It is not my intention in this article to furnish the reader with a complete set of instructions, but rather to give him some idea of what is involved in making a simple but effective telescope.

There are two kinds of telescope – refracting and reflecting. In the refracting telescope or refractor, a convex lens called an object glass or objective, forms and image of a distant object – an image magnified by an eyepiece. In the reflecting telescope or reflector, the image is formed by a concave mirror and is then deflected by a secondary mirror to an eyepiece or ocular, where the image is magnified.

Brief Summary of the Newtonian Reflector

Brief Summary of the Newtonian Reflector

There are several kinds of reflecting telescopes. We shall deal in this article with the Newtonian reflector, developed by the seventeenth-century English physicist and mathematician Sir Isaac Newton. This type is particularly suitable for novices who wish to build their own instruments. It is comparatively easy to make and does not involve excessive expense. Besides, it answers well the basic purpose of the telescope – that is, to gather and concentrate at the eye more light than enters the pupil ordinarily, thus making faint objects visible.

Light from the stars or reflected light from various other heavenly bodies passes down a tube to the concave or primary, mirror set at the end of it. The size of the reflector is indicated by the mirror diameter. Thus the mirror of a 100-inch scope is 100 inches in diameter.

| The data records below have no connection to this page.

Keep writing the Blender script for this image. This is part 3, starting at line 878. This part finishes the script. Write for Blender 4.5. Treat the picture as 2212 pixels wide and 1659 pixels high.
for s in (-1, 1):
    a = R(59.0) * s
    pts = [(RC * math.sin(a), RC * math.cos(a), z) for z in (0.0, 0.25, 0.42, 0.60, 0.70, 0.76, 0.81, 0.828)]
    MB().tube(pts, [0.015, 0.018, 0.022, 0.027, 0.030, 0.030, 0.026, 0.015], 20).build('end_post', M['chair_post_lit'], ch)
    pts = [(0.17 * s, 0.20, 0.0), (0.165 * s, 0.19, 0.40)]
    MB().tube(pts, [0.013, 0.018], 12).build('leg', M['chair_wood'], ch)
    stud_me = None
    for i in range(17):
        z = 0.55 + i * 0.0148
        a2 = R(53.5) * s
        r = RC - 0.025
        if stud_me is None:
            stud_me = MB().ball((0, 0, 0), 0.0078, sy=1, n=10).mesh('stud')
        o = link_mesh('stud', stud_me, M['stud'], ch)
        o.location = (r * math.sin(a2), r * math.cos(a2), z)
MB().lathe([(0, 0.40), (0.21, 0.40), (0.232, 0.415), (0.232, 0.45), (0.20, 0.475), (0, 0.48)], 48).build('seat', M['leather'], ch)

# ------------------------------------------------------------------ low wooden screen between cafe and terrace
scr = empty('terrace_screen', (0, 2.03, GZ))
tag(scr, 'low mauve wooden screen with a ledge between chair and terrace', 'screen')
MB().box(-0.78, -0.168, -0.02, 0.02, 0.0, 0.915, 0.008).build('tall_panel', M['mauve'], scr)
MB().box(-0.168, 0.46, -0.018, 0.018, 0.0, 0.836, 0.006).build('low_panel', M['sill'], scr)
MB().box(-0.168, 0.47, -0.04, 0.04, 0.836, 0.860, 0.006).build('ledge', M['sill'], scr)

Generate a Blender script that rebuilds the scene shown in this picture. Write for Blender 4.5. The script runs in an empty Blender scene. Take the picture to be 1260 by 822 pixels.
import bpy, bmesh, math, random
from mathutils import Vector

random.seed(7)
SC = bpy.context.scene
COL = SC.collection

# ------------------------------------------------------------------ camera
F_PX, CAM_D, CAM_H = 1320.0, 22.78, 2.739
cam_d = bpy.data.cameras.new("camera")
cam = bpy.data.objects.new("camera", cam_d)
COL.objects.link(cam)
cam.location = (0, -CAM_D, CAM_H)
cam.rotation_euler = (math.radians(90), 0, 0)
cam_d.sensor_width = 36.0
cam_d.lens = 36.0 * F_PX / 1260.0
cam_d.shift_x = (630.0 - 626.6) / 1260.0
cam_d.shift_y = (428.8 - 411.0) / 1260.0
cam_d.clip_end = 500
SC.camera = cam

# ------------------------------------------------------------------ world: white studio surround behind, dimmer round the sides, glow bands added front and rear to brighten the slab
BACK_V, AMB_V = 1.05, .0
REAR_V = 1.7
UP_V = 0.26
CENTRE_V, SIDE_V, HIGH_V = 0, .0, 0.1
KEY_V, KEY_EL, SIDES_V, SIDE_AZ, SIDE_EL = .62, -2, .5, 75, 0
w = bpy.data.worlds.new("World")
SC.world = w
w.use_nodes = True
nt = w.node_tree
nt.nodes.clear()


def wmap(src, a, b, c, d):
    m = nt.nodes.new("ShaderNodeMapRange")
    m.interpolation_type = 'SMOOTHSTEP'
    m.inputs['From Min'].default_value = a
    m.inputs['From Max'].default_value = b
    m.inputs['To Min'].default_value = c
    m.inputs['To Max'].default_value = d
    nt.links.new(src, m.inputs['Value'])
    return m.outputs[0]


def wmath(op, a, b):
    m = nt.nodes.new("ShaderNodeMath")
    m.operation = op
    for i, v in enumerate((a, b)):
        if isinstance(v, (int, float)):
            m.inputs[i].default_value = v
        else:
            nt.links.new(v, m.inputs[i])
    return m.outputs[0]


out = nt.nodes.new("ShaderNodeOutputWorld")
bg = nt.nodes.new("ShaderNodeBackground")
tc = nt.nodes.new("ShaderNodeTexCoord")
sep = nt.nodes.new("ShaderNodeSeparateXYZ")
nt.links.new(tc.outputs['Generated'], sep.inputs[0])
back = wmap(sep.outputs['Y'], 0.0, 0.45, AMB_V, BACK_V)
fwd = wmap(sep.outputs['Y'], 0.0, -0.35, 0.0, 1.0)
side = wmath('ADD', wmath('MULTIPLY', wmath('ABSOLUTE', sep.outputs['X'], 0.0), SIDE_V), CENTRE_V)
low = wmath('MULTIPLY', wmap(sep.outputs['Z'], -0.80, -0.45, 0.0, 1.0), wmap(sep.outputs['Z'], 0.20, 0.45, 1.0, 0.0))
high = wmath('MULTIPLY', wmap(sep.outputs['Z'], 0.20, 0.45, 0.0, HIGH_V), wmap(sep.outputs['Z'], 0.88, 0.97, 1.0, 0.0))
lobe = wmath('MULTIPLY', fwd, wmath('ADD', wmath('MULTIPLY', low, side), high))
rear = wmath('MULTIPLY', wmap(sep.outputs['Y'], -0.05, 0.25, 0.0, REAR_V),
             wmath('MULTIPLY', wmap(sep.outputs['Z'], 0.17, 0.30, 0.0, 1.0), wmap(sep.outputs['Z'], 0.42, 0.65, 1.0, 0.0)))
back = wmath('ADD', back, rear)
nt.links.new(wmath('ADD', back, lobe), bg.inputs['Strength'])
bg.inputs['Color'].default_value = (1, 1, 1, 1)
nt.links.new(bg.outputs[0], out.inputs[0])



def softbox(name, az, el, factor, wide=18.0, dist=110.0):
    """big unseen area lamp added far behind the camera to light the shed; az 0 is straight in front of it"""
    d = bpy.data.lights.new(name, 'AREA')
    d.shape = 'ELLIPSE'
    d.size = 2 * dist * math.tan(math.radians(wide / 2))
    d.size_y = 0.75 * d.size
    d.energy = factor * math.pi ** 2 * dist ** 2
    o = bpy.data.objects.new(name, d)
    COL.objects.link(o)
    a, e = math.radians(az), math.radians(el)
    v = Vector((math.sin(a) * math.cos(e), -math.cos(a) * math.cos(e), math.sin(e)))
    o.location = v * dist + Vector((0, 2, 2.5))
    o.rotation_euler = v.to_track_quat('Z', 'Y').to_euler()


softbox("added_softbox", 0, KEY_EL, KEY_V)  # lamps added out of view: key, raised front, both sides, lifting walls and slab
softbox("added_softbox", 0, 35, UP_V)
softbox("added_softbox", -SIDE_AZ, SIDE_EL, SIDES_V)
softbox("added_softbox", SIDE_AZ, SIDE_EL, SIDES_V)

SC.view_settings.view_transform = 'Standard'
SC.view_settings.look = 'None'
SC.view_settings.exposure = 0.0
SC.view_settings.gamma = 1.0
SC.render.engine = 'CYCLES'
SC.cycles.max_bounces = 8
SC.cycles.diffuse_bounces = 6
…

The primary mirror reflects the rays of light in a converging cone toward the other end of the tube. If these rays were not intercepted, they would come to a focus at what is called the primary focal plane. The rays would be inaccessible to an observer looking into the tube because his head would block them out. Instead, they are intercepted by the diagonal, a small, flat mirror set at an angle of 45 ° to the optical axis of the primary mirror. This diagonal deflects the rays from the primary mirror, diverting them through the side of the tube to the so-called Newtonian focal plane. Here the starfield image is picked by an eyepiece consisting of a combination of lenses and is rendered visible in magnified form.